I'll try to be as brief as straight to the point as possible, i'm new to this so please bare with me! I might be committing a massive mistake and not even realised! Please HELP! [facepalm emoji]
Application Requirements:
- The frontend must be a website
- User must provide his own API TOKEN and SECRET to a 3rd part API
- While logged in on the website the user can manually trigger actions on such 3rd API through my application UI
- While the user is logged out my service must do scheduled calls to the 3rd part service ( read as: one server must be able to read and send his keys via POST to a 3rd part service in plaintext )
Here are the steps i'm taking in order to decrease my surface attack:
Deploy a micro-service that will be responsible only for storing keys and doing background jobs
Generate an RSA key for my micro-service
Hide the micro-service from the user by only having the url on the backend side ( use my http server as proxy )
When the user manually execute an action through my UI:
I'll generate an RSA Key on the client side using his password ( must be strong ) as passphrase and generate a 1024 bit Key, send the public key to the HTTP Server which will send it to the SECRETS SERVER
On the secret server if the user was never registered i'll save this user_id and associated public key
When the user input his keys, i'll encrypt the keys with the PUB KEY of my SECRETS SERVER and sign with user's private key
Post it to my HTTP SERVER which will post to my SECRETS SERVER
My secret server checks if the message was signed by the pub_key he excepts and if it is, save the user data encrypted with it's own ( server ) private keys on the database
When a background job must be executed:
- The SECRETS SERVER read the key from the database, decrypt the API KEYS, does the HTTP POST and remove the plaintext from memory
What could go wrong? ( as far as i understand! )
Someone gets access to my HTTP server, discovers my SECRET SERVER, crack into it, read the database credentials and the private key, get the API KEYS and run away.

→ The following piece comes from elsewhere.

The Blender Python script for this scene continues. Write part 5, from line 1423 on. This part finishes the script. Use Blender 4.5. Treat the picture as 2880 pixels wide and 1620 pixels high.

Someone get access to my credentials, finds the secret server computer, manages to download the database, find the private key, get the API KEYS and run away.
Key questions:
What else could go wrong?
Generating an RSA key on the client side using user's password as passphrase is "good enough" ?
Will the RSA key generated on the client be constantly identical regardless of the computer they log in?
Does this even make sense?
On this thread if i understood correctly it's recommended to "stretch" the passphrase before generating the key, but since a user could reverse engineer the .js file on my website they would also discover how the key are stretched, right?
Thank you for reading it all through! I really appreciate any advice.